• [Objective]:
Reproduce exactly the lines below, from the first one through the line containing "None], ax[2][None, None, :]", and omit any pictures.

•••••

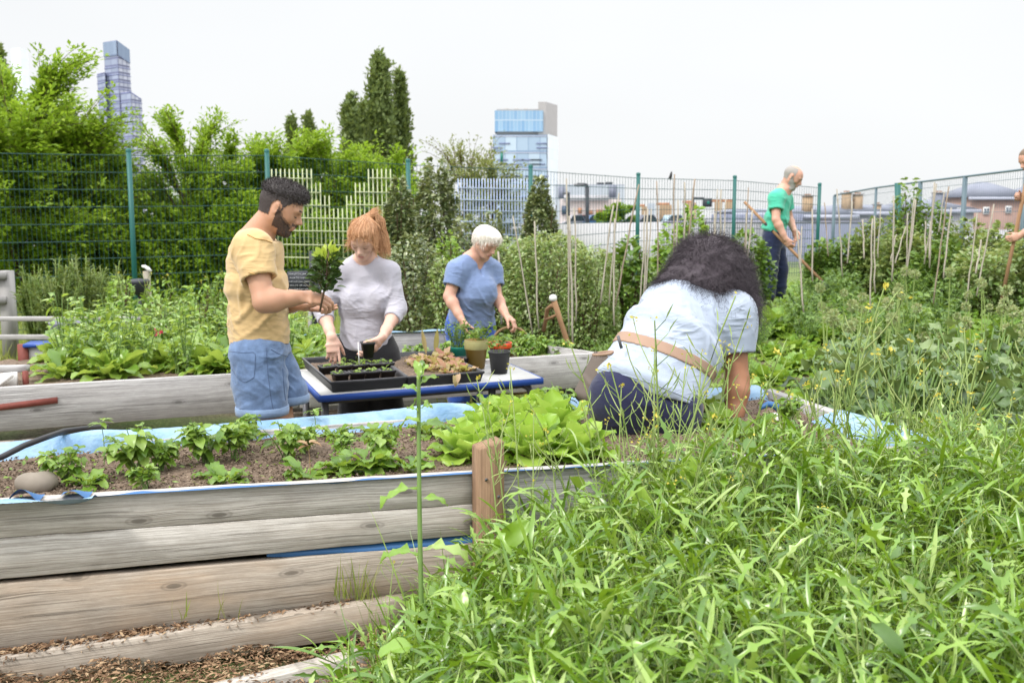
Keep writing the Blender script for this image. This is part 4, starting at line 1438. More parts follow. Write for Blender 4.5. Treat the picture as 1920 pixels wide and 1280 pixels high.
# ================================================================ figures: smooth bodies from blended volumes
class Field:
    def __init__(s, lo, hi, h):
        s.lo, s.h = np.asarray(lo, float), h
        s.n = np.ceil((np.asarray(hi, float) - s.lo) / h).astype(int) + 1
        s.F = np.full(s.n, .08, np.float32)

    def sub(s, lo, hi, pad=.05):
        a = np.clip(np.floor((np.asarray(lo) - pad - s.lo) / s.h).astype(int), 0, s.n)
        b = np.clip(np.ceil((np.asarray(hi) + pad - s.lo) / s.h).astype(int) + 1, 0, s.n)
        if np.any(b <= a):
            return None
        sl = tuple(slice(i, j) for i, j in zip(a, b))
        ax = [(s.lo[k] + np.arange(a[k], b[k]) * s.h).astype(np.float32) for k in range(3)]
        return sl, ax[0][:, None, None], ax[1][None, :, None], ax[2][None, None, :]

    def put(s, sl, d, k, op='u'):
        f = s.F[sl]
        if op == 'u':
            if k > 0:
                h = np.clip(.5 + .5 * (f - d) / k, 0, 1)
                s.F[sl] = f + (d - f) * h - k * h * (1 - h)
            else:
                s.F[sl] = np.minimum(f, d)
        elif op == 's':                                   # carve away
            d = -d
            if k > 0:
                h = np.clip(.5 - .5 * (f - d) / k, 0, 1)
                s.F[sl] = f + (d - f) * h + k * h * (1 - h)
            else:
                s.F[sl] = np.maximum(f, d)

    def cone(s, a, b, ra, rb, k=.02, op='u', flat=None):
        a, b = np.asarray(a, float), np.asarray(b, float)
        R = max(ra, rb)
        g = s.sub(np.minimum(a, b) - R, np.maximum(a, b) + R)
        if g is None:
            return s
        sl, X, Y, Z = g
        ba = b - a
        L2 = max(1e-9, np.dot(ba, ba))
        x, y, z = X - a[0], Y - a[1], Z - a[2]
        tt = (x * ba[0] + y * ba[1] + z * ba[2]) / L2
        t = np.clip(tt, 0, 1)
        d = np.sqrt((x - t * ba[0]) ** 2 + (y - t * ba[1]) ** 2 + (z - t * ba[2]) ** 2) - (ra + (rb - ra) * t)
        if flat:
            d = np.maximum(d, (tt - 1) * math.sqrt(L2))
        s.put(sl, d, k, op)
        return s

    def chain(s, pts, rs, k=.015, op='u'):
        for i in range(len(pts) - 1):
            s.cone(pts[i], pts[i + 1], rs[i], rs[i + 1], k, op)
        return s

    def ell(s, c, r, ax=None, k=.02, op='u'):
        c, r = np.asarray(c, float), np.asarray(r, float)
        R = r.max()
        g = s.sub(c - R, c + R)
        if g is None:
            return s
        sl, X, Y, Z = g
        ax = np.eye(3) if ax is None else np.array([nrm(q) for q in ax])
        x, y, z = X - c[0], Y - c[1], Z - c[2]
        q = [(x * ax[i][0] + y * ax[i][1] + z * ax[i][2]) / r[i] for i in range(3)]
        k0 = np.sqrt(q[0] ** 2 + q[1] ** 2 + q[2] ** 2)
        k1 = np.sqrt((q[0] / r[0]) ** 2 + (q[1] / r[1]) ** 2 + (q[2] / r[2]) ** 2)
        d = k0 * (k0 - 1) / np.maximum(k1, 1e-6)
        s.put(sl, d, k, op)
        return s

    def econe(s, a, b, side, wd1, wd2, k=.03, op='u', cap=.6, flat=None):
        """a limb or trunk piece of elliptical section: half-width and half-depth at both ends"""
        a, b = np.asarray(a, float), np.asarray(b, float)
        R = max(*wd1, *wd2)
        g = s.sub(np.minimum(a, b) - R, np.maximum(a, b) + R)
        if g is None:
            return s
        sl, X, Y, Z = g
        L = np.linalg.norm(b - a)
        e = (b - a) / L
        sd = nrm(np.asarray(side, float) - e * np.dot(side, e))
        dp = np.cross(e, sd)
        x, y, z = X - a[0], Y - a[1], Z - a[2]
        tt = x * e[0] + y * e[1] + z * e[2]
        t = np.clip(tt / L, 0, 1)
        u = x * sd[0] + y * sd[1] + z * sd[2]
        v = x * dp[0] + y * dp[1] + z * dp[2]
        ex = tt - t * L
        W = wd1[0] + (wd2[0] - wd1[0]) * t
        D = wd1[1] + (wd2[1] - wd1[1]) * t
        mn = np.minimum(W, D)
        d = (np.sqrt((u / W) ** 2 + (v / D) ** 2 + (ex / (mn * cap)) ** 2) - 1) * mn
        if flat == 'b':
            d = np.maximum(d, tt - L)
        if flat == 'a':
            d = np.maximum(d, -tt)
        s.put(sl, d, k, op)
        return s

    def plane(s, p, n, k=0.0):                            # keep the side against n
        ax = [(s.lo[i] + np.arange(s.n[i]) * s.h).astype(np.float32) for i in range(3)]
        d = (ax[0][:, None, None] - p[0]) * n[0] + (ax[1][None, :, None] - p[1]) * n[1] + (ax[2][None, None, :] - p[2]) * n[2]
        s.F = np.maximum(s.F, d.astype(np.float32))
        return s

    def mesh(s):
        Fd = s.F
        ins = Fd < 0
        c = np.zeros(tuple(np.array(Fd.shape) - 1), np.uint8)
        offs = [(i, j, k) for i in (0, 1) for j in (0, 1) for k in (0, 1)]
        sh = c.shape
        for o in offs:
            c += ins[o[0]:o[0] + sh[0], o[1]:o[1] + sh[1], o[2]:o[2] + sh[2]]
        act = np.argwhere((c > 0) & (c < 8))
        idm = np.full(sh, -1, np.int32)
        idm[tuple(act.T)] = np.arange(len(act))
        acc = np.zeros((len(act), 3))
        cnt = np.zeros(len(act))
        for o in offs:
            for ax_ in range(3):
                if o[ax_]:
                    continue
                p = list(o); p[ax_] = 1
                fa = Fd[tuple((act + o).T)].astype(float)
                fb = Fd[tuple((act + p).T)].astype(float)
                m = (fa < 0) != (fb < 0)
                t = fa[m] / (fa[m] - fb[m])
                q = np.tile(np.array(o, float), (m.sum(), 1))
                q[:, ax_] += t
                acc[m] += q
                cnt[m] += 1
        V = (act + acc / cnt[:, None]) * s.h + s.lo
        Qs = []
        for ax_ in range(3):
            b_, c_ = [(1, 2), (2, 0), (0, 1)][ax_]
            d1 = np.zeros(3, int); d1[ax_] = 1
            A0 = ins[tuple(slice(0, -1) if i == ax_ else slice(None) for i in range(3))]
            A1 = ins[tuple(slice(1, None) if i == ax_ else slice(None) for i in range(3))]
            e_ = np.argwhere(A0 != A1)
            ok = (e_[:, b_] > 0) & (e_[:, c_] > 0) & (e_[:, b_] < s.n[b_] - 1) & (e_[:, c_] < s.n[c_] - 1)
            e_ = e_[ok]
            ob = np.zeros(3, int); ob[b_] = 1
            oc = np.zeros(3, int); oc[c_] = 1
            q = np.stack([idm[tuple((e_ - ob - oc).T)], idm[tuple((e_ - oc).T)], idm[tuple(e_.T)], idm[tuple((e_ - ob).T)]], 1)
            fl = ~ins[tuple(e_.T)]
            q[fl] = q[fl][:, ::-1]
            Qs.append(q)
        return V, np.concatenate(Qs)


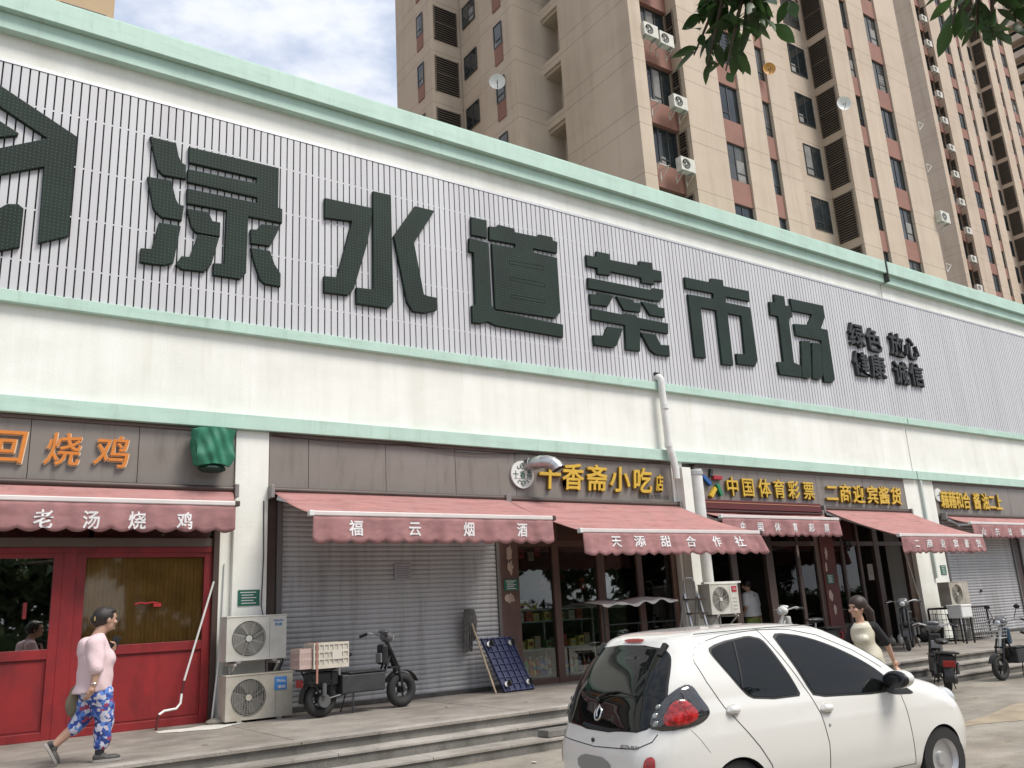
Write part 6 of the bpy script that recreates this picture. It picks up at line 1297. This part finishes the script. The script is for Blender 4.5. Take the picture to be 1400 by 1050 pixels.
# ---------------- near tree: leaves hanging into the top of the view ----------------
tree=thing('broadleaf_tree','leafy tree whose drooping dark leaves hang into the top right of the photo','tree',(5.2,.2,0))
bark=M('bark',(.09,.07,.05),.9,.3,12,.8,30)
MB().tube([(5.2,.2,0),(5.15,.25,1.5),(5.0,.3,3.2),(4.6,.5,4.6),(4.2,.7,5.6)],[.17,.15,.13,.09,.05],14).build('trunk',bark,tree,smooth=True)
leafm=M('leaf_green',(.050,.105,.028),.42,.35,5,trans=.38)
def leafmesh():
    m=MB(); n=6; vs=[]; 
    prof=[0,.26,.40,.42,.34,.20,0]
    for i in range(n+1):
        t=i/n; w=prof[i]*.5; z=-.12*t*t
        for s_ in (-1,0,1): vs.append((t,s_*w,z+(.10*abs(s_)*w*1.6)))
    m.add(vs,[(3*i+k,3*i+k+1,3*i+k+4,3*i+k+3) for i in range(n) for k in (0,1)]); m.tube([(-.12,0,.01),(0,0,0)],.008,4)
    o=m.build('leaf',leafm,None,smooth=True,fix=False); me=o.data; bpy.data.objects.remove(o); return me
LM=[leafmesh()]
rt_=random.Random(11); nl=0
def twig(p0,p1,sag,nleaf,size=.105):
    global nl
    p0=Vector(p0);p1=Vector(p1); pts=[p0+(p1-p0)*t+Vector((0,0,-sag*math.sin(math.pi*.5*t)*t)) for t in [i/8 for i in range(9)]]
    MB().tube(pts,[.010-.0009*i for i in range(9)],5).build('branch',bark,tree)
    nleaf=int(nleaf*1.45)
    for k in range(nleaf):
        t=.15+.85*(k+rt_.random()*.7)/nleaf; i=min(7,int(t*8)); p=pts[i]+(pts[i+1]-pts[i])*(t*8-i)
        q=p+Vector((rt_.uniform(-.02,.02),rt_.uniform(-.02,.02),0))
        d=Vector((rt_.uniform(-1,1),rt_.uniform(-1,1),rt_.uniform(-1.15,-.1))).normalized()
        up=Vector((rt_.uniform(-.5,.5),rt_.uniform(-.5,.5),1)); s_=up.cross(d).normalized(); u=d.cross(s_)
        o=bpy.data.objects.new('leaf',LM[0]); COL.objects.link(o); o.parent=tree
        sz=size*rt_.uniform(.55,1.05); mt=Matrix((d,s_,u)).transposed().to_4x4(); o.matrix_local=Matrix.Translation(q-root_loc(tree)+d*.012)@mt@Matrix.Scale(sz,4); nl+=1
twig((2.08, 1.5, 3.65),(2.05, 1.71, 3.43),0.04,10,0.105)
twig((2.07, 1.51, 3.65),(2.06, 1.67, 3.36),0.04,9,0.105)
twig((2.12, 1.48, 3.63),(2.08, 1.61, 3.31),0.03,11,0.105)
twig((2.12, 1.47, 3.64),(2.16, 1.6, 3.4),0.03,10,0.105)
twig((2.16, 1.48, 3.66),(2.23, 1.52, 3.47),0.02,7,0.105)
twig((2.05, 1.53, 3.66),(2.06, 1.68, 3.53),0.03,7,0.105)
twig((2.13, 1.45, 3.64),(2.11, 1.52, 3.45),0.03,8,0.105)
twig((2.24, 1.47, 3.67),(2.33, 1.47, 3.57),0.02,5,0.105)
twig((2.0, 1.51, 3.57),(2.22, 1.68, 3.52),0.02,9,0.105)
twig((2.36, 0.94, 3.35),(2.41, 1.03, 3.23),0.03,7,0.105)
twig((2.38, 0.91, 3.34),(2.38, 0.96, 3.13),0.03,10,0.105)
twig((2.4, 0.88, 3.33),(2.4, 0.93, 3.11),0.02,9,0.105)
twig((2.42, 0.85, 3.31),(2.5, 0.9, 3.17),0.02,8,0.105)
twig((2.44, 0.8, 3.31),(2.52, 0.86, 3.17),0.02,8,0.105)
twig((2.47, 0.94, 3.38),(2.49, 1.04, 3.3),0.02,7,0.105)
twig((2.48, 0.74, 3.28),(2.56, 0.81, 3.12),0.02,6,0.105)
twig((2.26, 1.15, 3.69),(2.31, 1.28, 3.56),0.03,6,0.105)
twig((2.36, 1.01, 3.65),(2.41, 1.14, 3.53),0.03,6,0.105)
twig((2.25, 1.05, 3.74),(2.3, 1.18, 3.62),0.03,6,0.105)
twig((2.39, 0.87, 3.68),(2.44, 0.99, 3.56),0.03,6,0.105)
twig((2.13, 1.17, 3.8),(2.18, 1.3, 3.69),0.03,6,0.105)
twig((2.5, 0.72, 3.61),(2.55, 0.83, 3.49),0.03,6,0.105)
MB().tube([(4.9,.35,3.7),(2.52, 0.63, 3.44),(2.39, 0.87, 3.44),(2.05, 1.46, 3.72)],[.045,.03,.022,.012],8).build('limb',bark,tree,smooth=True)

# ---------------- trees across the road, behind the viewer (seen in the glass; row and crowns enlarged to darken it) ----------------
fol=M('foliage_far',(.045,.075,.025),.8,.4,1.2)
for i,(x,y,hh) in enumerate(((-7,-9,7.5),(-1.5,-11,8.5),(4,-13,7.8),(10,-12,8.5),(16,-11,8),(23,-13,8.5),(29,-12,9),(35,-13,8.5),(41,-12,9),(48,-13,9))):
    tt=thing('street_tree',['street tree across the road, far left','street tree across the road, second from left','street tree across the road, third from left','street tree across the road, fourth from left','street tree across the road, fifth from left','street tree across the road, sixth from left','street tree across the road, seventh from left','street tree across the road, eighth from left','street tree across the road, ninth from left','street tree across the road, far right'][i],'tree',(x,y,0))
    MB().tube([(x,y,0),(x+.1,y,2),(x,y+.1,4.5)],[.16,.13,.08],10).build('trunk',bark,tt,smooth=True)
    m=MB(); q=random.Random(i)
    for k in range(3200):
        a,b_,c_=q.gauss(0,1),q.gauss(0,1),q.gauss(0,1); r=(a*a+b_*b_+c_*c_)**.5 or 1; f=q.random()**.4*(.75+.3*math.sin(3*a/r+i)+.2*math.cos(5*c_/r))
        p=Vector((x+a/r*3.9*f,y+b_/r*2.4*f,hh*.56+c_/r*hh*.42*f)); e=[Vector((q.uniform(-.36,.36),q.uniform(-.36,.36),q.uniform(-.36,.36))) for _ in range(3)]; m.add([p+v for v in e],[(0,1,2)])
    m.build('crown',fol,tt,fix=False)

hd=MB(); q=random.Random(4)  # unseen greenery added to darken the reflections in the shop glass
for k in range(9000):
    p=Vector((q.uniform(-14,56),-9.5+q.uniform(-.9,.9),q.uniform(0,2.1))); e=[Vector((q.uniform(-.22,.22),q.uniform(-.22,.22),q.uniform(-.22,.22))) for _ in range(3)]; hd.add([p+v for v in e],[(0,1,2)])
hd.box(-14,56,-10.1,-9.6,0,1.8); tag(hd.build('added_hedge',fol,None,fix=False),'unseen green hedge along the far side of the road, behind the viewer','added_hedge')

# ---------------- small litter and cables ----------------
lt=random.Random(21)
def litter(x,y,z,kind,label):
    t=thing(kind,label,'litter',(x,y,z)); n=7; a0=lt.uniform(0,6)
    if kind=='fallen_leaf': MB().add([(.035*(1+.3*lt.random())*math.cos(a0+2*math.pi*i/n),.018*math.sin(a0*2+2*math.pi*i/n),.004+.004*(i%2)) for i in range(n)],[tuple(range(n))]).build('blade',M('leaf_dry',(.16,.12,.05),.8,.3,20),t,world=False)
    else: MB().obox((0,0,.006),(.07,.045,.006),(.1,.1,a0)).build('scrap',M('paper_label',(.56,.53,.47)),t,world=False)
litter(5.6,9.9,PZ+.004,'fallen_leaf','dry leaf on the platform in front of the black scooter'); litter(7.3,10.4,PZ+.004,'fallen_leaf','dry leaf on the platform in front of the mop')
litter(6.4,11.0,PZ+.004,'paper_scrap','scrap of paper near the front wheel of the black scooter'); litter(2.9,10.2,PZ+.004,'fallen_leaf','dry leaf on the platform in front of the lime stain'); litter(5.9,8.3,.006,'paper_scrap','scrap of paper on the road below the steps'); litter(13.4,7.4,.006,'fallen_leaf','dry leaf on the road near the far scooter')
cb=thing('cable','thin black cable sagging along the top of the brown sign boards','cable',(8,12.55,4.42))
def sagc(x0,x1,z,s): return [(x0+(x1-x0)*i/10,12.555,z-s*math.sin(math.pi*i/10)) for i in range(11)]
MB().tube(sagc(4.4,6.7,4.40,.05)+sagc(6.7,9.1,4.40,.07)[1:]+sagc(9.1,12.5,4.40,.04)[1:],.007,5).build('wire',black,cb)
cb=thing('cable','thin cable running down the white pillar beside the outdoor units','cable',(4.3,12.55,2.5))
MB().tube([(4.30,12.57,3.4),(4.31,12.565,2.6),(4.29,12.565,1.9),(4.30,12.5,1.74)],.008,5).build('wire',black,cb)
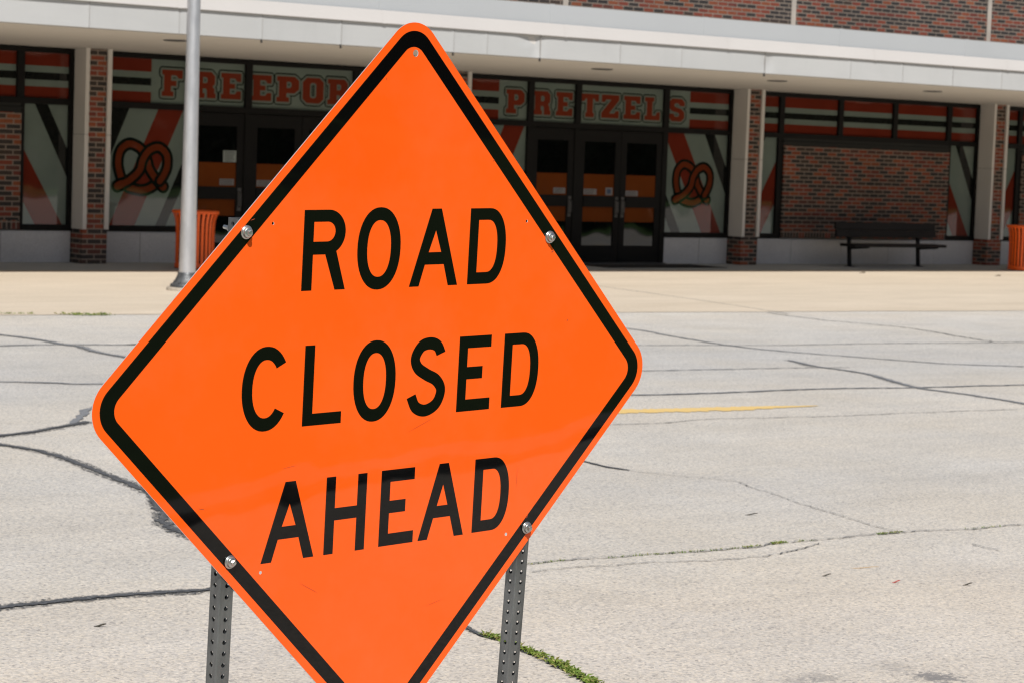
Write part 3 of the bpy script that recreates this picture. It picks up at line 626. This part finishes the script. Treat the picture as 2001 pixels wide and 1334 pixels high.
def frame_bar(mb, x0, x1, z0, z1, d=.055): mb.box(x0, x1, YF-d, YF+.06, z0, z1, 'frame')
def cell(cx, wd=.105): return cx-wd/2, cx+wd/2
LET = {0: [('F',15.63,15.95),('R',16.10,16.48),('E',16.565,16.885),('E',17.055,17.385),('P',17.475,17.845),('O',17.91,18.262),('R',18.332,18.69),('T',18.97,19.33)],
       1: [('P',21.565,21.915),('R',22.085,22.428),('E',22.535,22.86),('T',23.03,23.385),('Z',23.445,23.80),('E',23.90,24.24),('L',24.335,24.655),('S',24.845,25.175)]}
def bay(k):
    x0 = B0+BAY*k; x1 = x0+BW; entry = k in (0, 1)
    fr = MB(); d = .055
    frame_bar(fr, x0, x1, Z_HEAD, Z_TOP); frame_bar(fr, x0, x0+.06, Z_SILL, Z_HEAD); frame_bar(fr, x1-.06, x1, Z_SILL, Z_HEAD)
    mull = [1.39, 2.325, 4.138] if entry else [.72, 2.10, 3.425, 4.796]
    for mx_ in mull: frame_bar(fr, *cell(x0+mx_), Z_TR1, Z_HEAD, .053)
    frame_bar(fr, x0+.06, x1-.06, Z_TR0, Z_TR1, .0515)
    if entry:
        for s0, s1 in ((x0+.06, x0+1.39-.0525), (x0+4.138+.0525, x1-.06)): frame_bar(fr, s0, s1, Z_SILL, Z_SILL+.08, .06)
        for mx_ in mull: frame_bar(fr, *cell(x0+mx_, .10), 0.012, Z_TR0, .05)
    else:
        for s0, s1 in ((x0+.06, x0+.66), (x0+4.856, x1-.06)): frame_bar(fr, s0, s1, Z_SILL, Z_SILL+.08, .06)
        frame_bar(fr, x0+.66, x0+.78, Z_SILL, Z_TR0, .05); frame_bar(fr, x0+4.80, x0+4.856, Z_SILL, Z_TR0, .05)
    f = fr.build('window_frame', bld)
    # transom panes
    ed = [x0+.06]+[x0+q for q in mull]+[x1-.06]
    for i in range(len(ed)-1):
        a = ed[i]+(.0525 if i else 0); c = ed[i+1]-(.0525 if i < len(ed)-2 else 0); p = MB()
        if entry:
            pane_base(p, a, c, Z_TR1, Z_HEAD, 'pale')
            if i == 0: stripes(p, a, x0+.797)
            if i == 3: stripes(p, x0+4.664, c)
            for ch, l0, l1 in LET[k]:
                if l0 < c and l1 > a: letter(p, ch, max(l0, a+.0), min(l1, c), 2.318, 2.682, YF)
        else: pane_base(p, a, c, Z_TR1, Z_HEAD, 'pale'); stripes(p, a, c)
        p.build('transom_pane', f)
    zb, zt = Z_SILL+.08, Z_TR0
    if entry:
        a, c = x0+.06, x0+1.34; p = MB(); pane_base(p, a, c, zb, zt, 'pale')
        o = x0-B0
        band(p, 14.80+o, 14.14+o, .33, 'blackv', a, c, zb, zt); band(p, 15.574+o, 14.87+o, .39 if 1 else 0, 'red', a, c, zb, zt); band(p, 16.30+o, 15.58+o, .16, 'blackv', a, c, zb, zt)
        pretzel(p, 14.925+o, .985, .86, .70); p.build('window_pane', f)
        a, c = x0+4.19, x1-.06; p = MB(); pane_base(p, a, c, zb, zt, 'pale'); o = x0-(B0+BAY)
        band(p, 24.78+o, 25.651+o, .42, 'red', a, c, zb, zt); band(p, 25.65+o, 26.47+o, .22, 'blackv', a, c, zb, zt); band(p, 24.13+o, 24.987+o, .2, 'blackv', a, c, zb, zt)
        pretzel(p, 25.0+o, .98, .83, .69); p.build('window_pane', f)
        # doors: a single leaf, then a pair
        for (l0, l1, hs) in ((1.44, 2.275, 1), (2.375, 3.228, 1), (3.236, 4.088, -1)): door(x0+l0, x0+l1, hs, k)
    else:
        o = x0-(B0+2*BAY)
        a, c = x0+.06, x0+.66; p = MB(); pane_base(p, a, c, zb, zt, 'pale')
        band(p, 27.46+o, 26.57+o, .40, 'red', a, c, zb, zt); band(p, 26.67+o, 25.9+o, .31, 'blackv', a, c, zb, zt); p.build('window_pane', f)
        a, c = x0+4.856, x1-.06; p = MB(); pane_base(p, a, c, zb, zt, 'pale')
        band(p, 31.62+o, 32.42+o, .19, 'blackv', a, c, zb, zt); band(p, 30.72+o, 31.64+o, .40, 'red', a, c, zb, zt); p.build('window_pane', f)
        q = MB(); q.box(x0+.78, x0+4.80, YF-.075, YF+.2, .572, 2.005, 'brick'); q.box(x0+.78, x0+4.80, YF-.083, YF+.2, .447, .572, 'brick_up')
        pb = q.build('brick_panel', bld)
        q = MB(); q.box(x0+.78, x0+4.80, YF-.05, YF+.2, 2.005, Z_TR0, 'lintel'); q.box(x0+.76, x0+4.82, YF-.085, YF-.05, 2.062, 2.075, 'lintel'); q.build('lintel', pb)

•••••

• [Answer for this exercise]:
Keep writing the Blender script for this image. This is part 4, starting at line 1438. More parts follow. Write for Blender 4.5. Treat the picture as 1920 pixels wide and 1280 pixels high.
# ================================================================ figures: smooth bodies from blended volumes
class Field:
    def __init__(s, lo, hi, h):
        s.lo, s.h = np.asarray(lo, float), h
        s.n = np.ceil((np.asarray(hi, float) - s.lo) / h).astype(int) + 1
        s.F = np.full(s.n, .08, np.float32)

    def sub(s, lo, hi, pad=.05):
        a = np.clip(np.floor((np.asarray(lo) - pad - s.lo) / s.h).astype(int), 0, s.n)
        b = np.clip(np.ceil((np.asarray(hi) + pad - s.lo) / s.h).astype(int) + 1, 0, s.n)
        if np.any(b <= a):
            return None
        sl = tuple(slice(i, j) for i, j in zip(a, b))
        ax = [(s.lo[k] + np.arange(a[k], b[k]) * s.h).astype(np.float32) for k in range(3)]
        return sl, ax[0][:, None, None], ax[1][None, :, None], ax[2][None, None, :]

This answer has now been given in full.